O homem precisa ser como o polvo. Três corações para suportar as pressões da vida. Um para os que ama, outro para o que enfrenta, e o terceiro, escondido, para suportar quando se cala. Oito tentáculos — cada um com vontade própria, como se fossem versões suas, reagindo ao mundo de maneiras distintas. Porque viver exige isso: ser múltiplo, ser flexível, ser presença em mil lugares. O polvo é memória e adaptação.
Grava caminhos, reconhece rotas, abre potes, resolve enigmas, camufla-se no ambiente inóspito e, se tudo falha, solta tinta e desaparece.
Os homens também. Desde pequenos aprendem o jogo. Chegam à creche, inseguros, precisam se adaptar — ao novo, ao barulho, às regras. Criam vínculos, aprendem a conviver. Logo, mudam de escola, perdem os amigos, o chão, a rotina. E lá estão eles de novo, se refazendo, se ajustando, decorando caminhos, descobrindo como sobreviver.
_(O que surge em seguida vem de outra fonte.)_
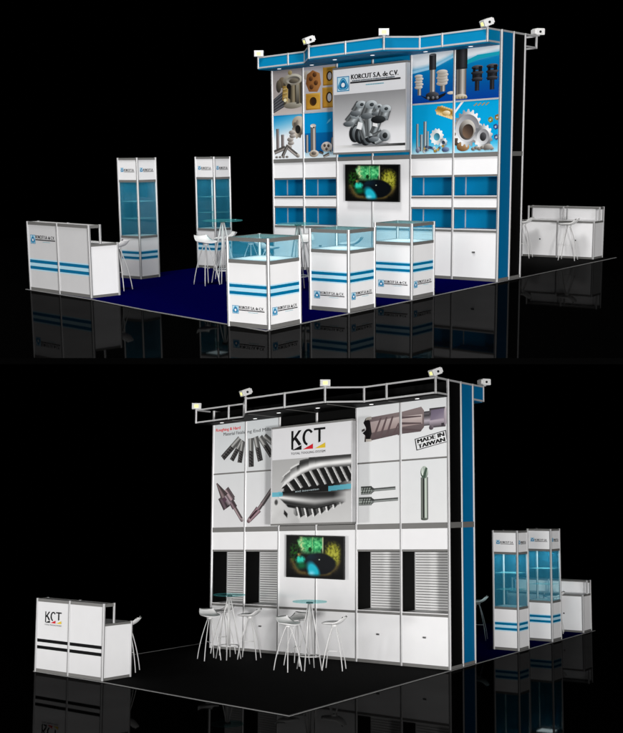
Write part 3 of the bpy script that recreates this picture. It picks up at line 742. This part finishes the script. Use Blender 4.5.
# ------------------------------------------------------------------ the double sided exhibition wall
def exhibition_wall(style, cols, D, zc, n0, n1, zb0, zb1, zd, zt, fh, can, label):
    """cols: x of the seven posts; niches n0,n1 list of (z0,z1); can: x of the canopy corner posts"""
    t = thing('exhibition_wall', label, 'exhibition wall', (0, 0, 0))
    blue = style == 'blue'; wall_in = 'blue' if blue else 'black'
    for x in cols: MB().post(x, 0, 0, zt-.002 if x in (cols[0], cols[-1]) else zt-fh, .021).build('post', ['alu', 'groove'], t)
    for y in (D/2, D): MB().post(0, y, 0, zt-.002, .021).build('post', ['alu', 'groove'], t)
    for y in (D/2, D): MB().post(cols[0], y, 0, zt-.002, .021).build('post', ['alu', 'groove'], t)
    e = .02; zf = zt-fh
    def rail(x0, x1, z0, z1, y=0, t_=.014, mt='rail'): MB().box(x0+e, x1-e, y-t_, y+t_, z0, z1).build('rail', mt, t)
    def white(x0, x1, z0, z1, name, knob=False, base=PW):
        P = Panel((x0+e-.002, -.004, z0), (1, 0, 0), (0, -1, 0), x1-x0-2*e+.004, z1-z0, base); o = P.build(name, t)
        if knob:
            xm = (x0+x1)/2; m = MB(); zz = z0+(z1-z0)*.56
            m.box(xm-.028, xm+.012, -.022, -.0045, zz-.012, zz+.012); m.box(xm-.036, xm-.028, -.016, -.010, zz-.006, zz+.006)
            h = m.build('knob', 'groove', o)
        return o
    arts = [(art_a1, art_a3), (art_a2, art_a4), None, None, (art_a5, art_a7), (art_a6, art_a8)] if blue else \
        [(lambda P: art_b1(P, 0), art_b3), (lambda P: art_b1(P, 1), art_b4), None, None, (lambda P: art_b5(P, 0), art_b7), (lambda P: art_b5(P, 1), art_b8)]
    for i in range(6):
        x0, x1 = cols[i], cols[i+1]
        rail(x0, x1, .004, .05); rail(x0, x1, zb0, zb1, t_=.02); 
        if arts[i]:
            rail(x0, x1, zc, zc+.035)
            white(x0, x1, .05, zc, 'cabinet_door', knob=(i in (4, 5) or i == 1))
            prev = zc+.035
            for (z0, z1) in n0:
                if z0-prev > .05: white(x0, x1, prev, z0-.03, 'upper_panel'); rail(x0, x1, z0-.03, z0)
                m = MB(); dpt = D/2-.03                                   # open box niche
                a, b = x0+e, x1-e
                m.box(a, a+.008, .014, dpt, z0, z1, 0); m.box(b-.008, b, .014, dpt, z0, z1, 0)
                m.box(a+.008, b-.008, .014, dpt, z1-.008, z1, 0)
                if blue: m.box(a+.008, b-.008, dpt-.008, dpt, z0+.008, z1-.008, 0)
                m.box(a+.008, b-.008, .014, dpt, z0, z0+.008, 1)
                nb = m.build('niche', [wall_in, 'white' if (not blue or z0 < 1.0) else 'blue'], t)
                MB().box(a+.008, a+.022, dpt-.022, dpt-.0085, z0+.008, z1-.008).build('corner_profile', 'alu', nb)
                if not blue:
                    m = MB(); ns = 22; m.box(a+.008, b-.008, dpt-.006, dpt, z0+.008, z1-.008, 1)
                    for k in range(ns):
                        zz = z0+.012+(z1-z0-.024)*k/ns; m.box(a+.022, b-.008, dpt-.018, dpt-.006, zz, zz+(z1-z0-.024)/ns*.72, 0)
                    m.build('slat_panel', ['slat', 'slatgap'], nb)
                MB().box(a, b, -.012, .013, z0-.001, z0+.012).build('shelf_lip', 'white', nb)
                rail(x0, x1, z1, z1+.03); prev = z1+.03
            white(x0, x1, prev, zb0, 'upper_panel')
            for (z0, z1, fn) in ((zb1, zd-.012, arts[i][1]), (zd+.012, zf, arts[i][0])):
                P = Panel((x0+e-.002, -.004, z0), (1, 0, 0), (0, -1, 0), x1-x0-2*e+.004, z1-z0, PW); fn(P); P.build('graphic_panel', t)
            rail(x0, x1, zd-.012, zd+.012, mt='alu' if blue else 'rail')
        else:
            rail(x0, x1, zc, zc+.035)
            white(x0, x1, .05, zc, 'lower_panel'); white(x0, x1, zc+.035, zb0, 'middle_panel')
            MB().box(x0+e-.002, x1-e+.002, -.004, .004, zb1, zf).build('backing_panel', wall_in, t)
    for x0, x1 in zip(cols[:-1], cols[1:]): MB().box(x0+.001, x1-.001, .002, .010, zf+.001, zt-.03).build('top_panel', wall_in, t)
    # side of the wall, two bays
    for k, (y0, y1, mt) in enumerate(((0, D/2, 'navyblue' if blue else 'black'), (D/2, D, 'black' if blue else 'navyblue'))):
        for x in (0, cols[0]):
            MB().box(x-.004, x+.004, y0+e-.002, y1-e+.002, .05, zt-.03).build('side_panel', mt, t)
            for z0, z1 in ((.004, .05), (zt-.03, zt-.004)): MB().box(x-.014, x+.014, y0+e, y1-e, z0, z1).build('rail', 'rail' if z0 < 1 else 'alu', t)
            if not (k == 0 and blue): MB().box(x-.016, x+.016, y0+e, y1-e, zb0, zb1).build('rail', 'rail', t)
            elif not blue: pass
    # plain rear face (its details face away from the photograph)
    MB().box(cols[0]+e, -e, D-.004, D+.004, .02, zf).build('rear_panel', 'white', t)
    # canopy: fascia of framed bays on a soffit board
    fm = 'blue' if blue else 'black'
    y1, y2 = -.40, -.88
    L, a1, a2, b0_, b1_, b2_, c2, c1, Rr = can
    path = [(L, -.02), (L, y1), (a1, y1), (a2, y1), (b0_, y2), (b1_, y2), (b2_, y2), (c2, y1), (c1, y1), (Rr, y1), (Rr, -.02)]
    for (p0, p1) in zip(path[:-1], path[1:]):
        v = Vector((p1[0]-p0[0], p1[1]-p0[1], 0)); Ln = v.length; u = v.normalized(); n = Vector((u.y, -u.x, 0))
        def slab(s0, s1, z0, z1, th):
            A = Vector((*p0, 0))+u*s0; B = Vector((*p0, 0))+u*s1
            return [(A+n*th)[:2], (B+n*th)[:2], (B-n*th)[:2], (A-n*th)[:2]], z0, z1
        if blue: MB().prism(*slab(.012, Ln-.012, zf+.02, zt-.02, .003)).build('fascia_panel', fm, t)
        m = MB(); m.prism(*slab(.014, Ln-.014, zf+.002, zf+.026, .012)); m.prism(*slab(.014, Ln-.014, zt-.026, zt-.002, .012)); m.build('fascia_rail', 'alu', t)
    for (x, y) in path[1:-1]: MB().post(x, y, zf, zt, .017).build('fascia_post', ['alu', 'groove'], t)
    zs = zf-.004
    sof = MB().prism([(L, .0), (L, y1), (a2, y1), (b0_, y2), (b2_, y2), (c2, y1), (Rr, y1), (Rr, 0)], zs-.012, zs).build('soffit', fm, t)
    for x in cols[1:-1]:
        yy = y1 if (x < a2 or x > c2) else y2
        MB().box(x-.008, x+.008, yy+.02, -.02, zs-.017, zs-.0125).build('soffit_joint', 'rail' if not blue else 'navyblue', sof)
    for i in range(6):
        x = (cols[i]+cols[i+1])/2; yy = -.22 if i in (0, 1, 4, 5) else -.55
        MB().disc((x, yy), .032, zs-.016, zs-.0125, 20).build('downlight', 'downlight', sof)
    # the rear canopy end that shows past the side
    yr = D+.40; m = MB()
    fr = 'black' if blue else 'navyblue'
    for z0, z1 in ((zf, zf+.024), (zt-.026, zt-.002)):
        m.box(-.012, .012, D+.02, yr-.012, z0, z1); m.box(-1.0, -.014, yr-.012, yr+.012, z0, z1)
    m.build('fascia_rail', 'alu', t)
    m = MB(); m.box(-.003, .003, D+.02, yr-.012, zf+.024, zt-.026); m.box(-1.0, -.014, yr-.003, yr+.003, zf+.024, zt-.026); m.box(-1.0, -.014, D+.02, yr-.012, zf-.012, zf-.002)
    if not blue: m.build('fascia_panel', fr, t)
    MB().post(0, yr, zf, zt, .017).build('fascia_post', ['alu', 'groove'], t)
    return t

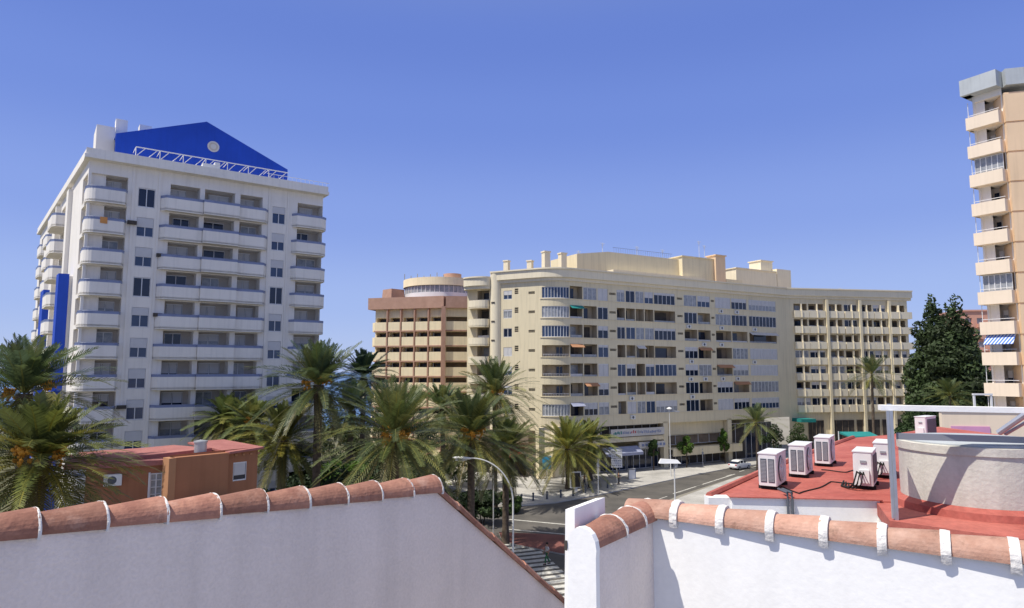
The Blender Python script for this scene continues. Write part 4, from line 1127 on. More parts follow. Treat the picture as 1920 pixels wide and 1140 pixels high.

Em casa são um, na escola outro. Na casa dos avós — são até um pouco exagero. E assim vão sendo… tentáculos que se esticam em todas as direções, sentindo, buscando, aprendendo. Na adolescência, o corpo vira outro idioma. Se é menino, a voz vacila, o corpo cresce torto, os pelos surgem como sinais de que o tempo passou. Quer ser homem cedo, barba rala, músculos forçados, vontade de caber no molde que o mundo impõe. Se é menina, o corpo floresce de repente. Os seios crescem, a cintura afina, as bonecas dormem no fundo das caixas,
os cadernos se enchem de corações e segredos colados. O olhar muda — agora é espelho, agora é desejo. E como polvos, todos tentam se misturar. Camuflam sentimentos, soltam tintas para escapar de julgamentos, estendem tentáculos para buscar aceitação, amor, pertencimento. Vêm as bebidas, os cigarros, os vícios disfarçados de experiências. Tudo é tentativa de se encaixar. Como polvos no fundo do mar, nos tornamos mestres em sobreviver
em ambientes que não foram feitos pra nós. Porque, no fundo, ser humano é isso: ser bicho de muitas formas, de muitos jeitos, com muitos corações. E quando o mundo aperta, ou quando dói demais — a gente se recolhe em tinta e silêncio, e desaparece… só até se refazer.
O polvo vive por dois anos, Nós SERES “des”humanos Não podemos dizer, quando  Mas deixaremos a vida um dia, Talvez bem tarde, Talvez jovens, Então, vivamos como os polvos, Nos reciclando, até quando der!